Pierce Brosnan como Matador es sencillamente un lujoso esperpento de sí mismo.
La historia del cine está repleta de asesinos a sueldo desempeñando con exquisita profesionalidad sus obligaciones homicidas. Desde Jackales, Nikitas en busqueda de redención, obsesivos histriónicos (sobreactuación mediante, Mr Banderas) tan competitivos como para ambicionar el primer puesto de su trabajo, hasta enrevesados intentos de llevar la guerra a la pareja con la reciente aportación de Pitt y Jolie, el muestrario de personajes da para no dormir, o para intentar hacerlo en la sala entre pirotecnia y dinamita.
Uno de los atractivos principales de The Matador, y que a priori es también uno de los argumentos desalentadores para el crítico receloso, es contar con quien en los últimos años ha representado el carácter engolado, arrogante, rematadamente pulcro y estético en el ejercicio de funciones igualmente sanguinarias.
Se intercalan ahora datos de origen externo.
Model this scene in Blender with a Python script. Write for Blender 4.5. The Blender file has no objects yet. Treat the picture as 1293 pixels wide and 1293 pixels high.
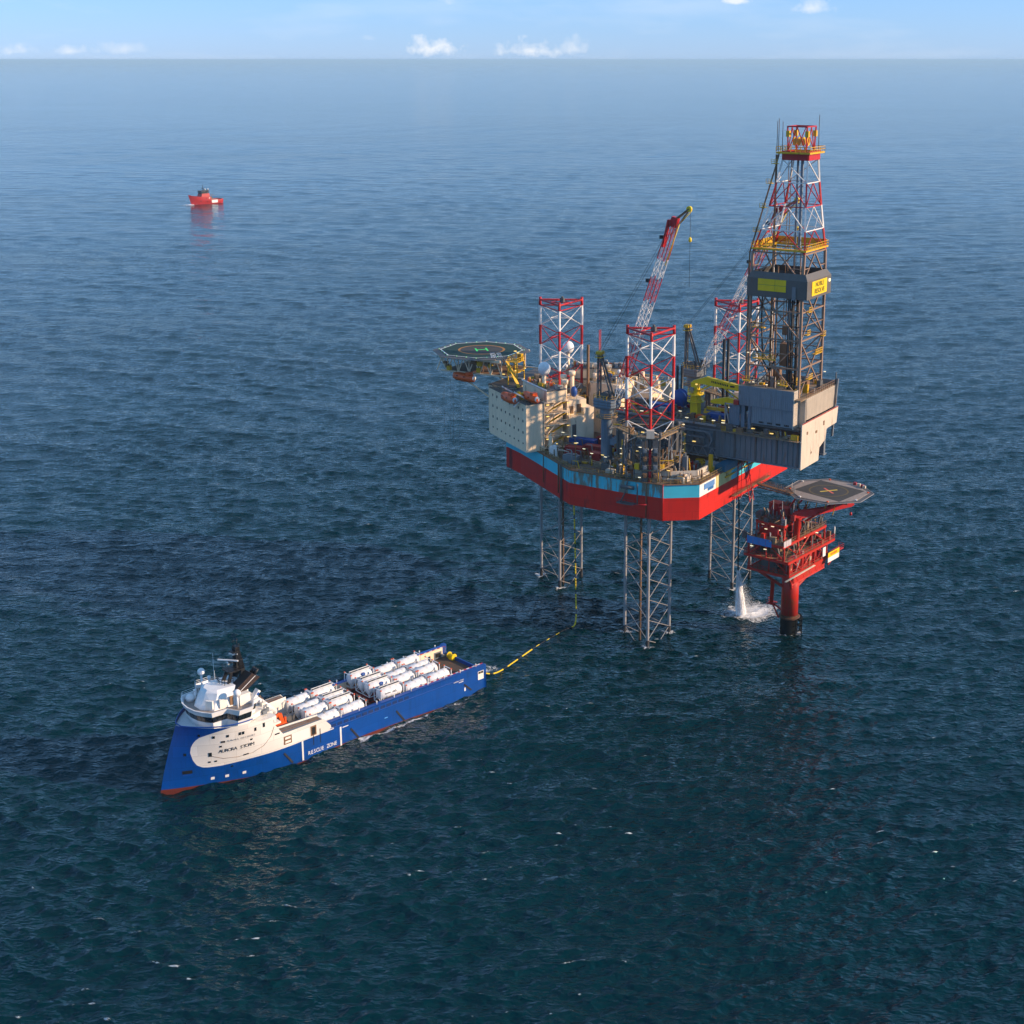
import bpy, bmesh, math, random
import numpy as np
from mathutils import Vector, Matrix, Euler
R = math.radians
random.seed(7); RNG = np.random.default_rng(11)
scene = bpy.context.scene
COL = scene.collection
# ------------------------------------------------------------------ camera
cam = bpy.data.cameras.new('camera')
cam.sensor_width = 36.0
cam.lens = 50.304
cam.shift_x = -0.05497
cam.shift_y = -0.10874
cam.clip_start = 1.0; cam.clip_end = 200000.0
camo = bpy.data.objects.new('camera', cam); COL.objects.link(camo)
camo.location = (0, 0, 151.685)
camo.rotation_euler = (R(90 - 13.409), 0, 0)
scene.camera = camo
# ------------------------------------------------------------------ light
SUN_AZ = -9.0      # direction towards the sun, degrees from +X towards +Y
SUN_EL = 20.0
sun = bpy.data.lights.new('sun', 'SUN')
sun.energy = 5.0; sun.angle = R(0.6); sun.color = (1.0, 0.74, 0.50)
suno = bpy.data.objects.new('sun', sun); COL.objects.link(suno)
sd = Vector((math.cos(R(SUN_AZ)) * math.cos(R(SUN_EL)), math.sin(R(SUN_AZ)) * math.cos(R(SUN_EL)), math.sin(R(SUN_EL))))
suno.rotation_euler = (-sd).to_track_quat('-Z', 'Y').to_euler()
suno.location = (300, -100, 300)
world = bpy.data.worlds.new('World'); scene.world = world; world.use_nodes = True
wn = world.node_tree.nodes; wl = world.node_tree.links
for n in list(wn): wn.remove(n)
wout = wn.new('ShaderNodeOutputWorld'); wbg = wn.new('ShaderNodeBackground')
sky = wn.new('ShaderNodeTexSky'); sky.sky_type = 'NISHITA'; sky.sun_disc = False
sky.sun_elevation = R(SUN_EL); sky.sun_rotation = R(90 - SUN_AZ)
sky.altitude = 100; sky.air_density = 1.0; sky.dust_density = 0.1; sky.ozone_density = 3.0
def wmath(op, a, b=None, c=None):
    n = wn.new('ShaderNodeMath'); n.operation = op
    for i, v in enumerate((a, b, c)):
        if v is None: continue
        if isinstance(v, (int, float)): n.inputs[i].default_value = v
        else: wl.new(v, n.inputs[i])
    return n.outputs[0]
geo = wn.new('ShaderNodeNewGeometry'); sep = wn.new('ShaderNodeSeparateXYZ')
tc = wn.new('ShaderNodeTexCoord'); wl.new(tc.outputs['Generated'], sep.inputs[0])
SKYX, SKYY, SKYZ = sep.outputs
# small fair-weather clouds low over the horizon: azimuth (x/y), height (z), half width, half height, strength
tanx = wmath('DIVIDE', SKYX, wmath('MAXIMUM', SKYY, 0.05))
nz = wn.new('ShaderNodeTexNoise'); nz.inputs['Scale'].default_value = 70; nz.inputs['Detail'].default_value = 6; nz.inputs['Roughness'].default_value = 0.62
wl.new(tc.outputs['Generated'], nz.inputs['Vector'])
nzl = wn.new('ShaderNodeTexNoise'); nzl.inputs['Scale'].default_value = 9; nzl.inputs['Detail'].default_value = 5
mp = wn.new('ShaderNodeMapping'); mp.inputs['Scale'].default_value = (1, 1, 5); wl.new(tc.outputs['Generated'], mp.inputs[0]); wl.new(mp.outputs[0], nzl.inputs['Vector'])
CLOUDS = [(-0.092, 0.0065, 0.026, 0.0125, 1.0), (-0.026, 0.0055, 0.030, 0.012, 0.8), (0.004, 0.007, 0.016, 0.012, 0.55), (0.113, 0.038, 0.017, 0.006, 0.9), (0.163, 0.033, 0.020, 0.010, 0.5),
          (-0.375, 0.0045, 0.016, 0.0065, 0.6), (-0.335, 0.005, 0.02, 0.006, 0.45), (-0.30, 0.0065, 0.02, 0.008, 0.35), (-0.08, 0.037, 0.012, 0.008, 0.3), (-0.135, 0.0135, 0.012, 0.005, 0.25), (-0.52, 0.02, 0.05, 0.015, .7), (0.5, 0.025, 0.05, 0.016, .7), (0.62, .01, .05, .01, .6)]
csum = None
for (cx, cz, hw, hh, st) in CLOUDS:
    dx = wmath('DIVIDE', wmath('SUBTRACT', tanx, cx), hw); dz = wmath('DIVIDE', wmath('SUBTRACT', SKYZ, cz), hh)
    dzu = wmath('MAXIMUM', dz, wmath('MULTIPLY', dz, -2.2))
    d = wmath('SQRT', wmath('ADD', wmath('MULTIPLY', dx, dx), wmath('MULTIPLY', dzu, dzu)))
    v = wmath('MULTIPLY', wmath('MAXIMUM', wmath('SUBTRACT', wmath('ADD', wmath('MULTIPLY', nz.outputs[0], 2.6), -0.55), d), 0.0), st)
    csum = v if csum is None else wmath('MAXIMUM', csum, v)
cl = wmath('MINIMUM', wmath('MULTIPLY', csum, 1.3), 0.8)
cl2 = wmath('MULTIPLY', wmath('MAXIMUM', wmath('SUBTRACT', nzl.outputs[0], 0.5), 0.0), 0.8)
cl = wmath('MAXIMUM', cl, cl2)
tint = wn.new('ShaderNodeMix'); tint.data_type = 'RGBA'; tint.blend_type = 'MULTIPLY'; tint.inputs[0].default_value = 1.0
hz = wn.new('ShaderNodeMapRange'); hz.inputs[1].default_value = 0.0; hz.inputs[2].default_value = 0.2; wl.new(SKYZ, hz.inputs[0])
tcol = wn.new('ShaderNodeMix'); tcol.data_type = 'RGBA'; wl.new(hz.outputs[0], tcol.inputs[0]); tcol.inputs[6].default_value = (0.44, 0.60, 1.26, 1); tcol.inputs[7].default_value = (0.28, 0.62, 0.92, 1)
wl.new(sky.outputs[0], tint.inputs[6]); wl.new(tcol.outputs[2], tint.inputs[7])
mix = wn.new('ShaderNodeMix'); mix.data_type = 'RGBA'
veil = wn.new('ShaderNodeMix'); veil.data_type = 'RGBA'; veil.inputs[0].default_value = 0.36      # pale even veil added over the sky to brighten reflections and shaded sides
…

Aún haciéndolo al servicio de la Gran Bretaña, el 007 que exhibía como una suerte de apellidos su ‘licencia para matar’ ya tenía lo suyo de asesino a sueldo en el curso de sus misiones. Ahora bien, todo lo que tenía de culto a héroe, de escenas imposibles bajo un perfecto peinado luciendo frases de slogan, son un apoyo importante para aupar en el al espectador, y así poder derribarle desde más altura: Pierce Brosnan como Matador es sencillamente un lujoso esperpento de sí mismo. Se burla de una imagen que se le había asociado, de su pose pulida con la que se había generado un rostro hierático que en sus tres registros era hasta hoy la marioneta lucidora de los clichés de Hollywood.
Ayuda que Richard Shepard, aún con sus escasos films a sus espaldas –algo más de experiencia televisiva– crea y dirige un guión repleto de frases de brillante sarcasmo, ruptura de formas y exteriorizadas por personajes que se enlazan con química. A Brosnan le acompaña Greg Kinnear (conocido por depurar el lado homófono del Jack Nicholson de Mejor Imposible) en labores de honesto y luchador hombre de negocios que casualmente se encuentra con un tipo excéntrico que es la cara misma del mal. Una cara que al mínimo descuido se puede tornar excesivamente simpática para no acabar cogiéndole algo de cariño, aún cuando lo que esconde es una larga mancha de sangre. Aporta Kinnear además una buena dosis de humor negro al incluir un componente de drama que hace más creíble y cortante el contraste de ambos personajes, llegando al extremo de provocar risas culpables en momentos en otro guión inaceptables.
Después, ver a ambos caminar unidos en su destino en una influencia recíproca bien tratada aún cuando el guión quiera reservarse algo de modesta sorpresa, es parte junto a su agradecido tono original y sorprendente de los atractivos de una cinta que pasará a la historia por demostrar que Pierce Brosnan sí podía actuar en el sentido propio de la palabra, y que un poco de valentía en guión y dirección puede tener resultados muy agradecidos y refrescantes para quien quiera mirar más allá del fondo del cubo de las palomitas.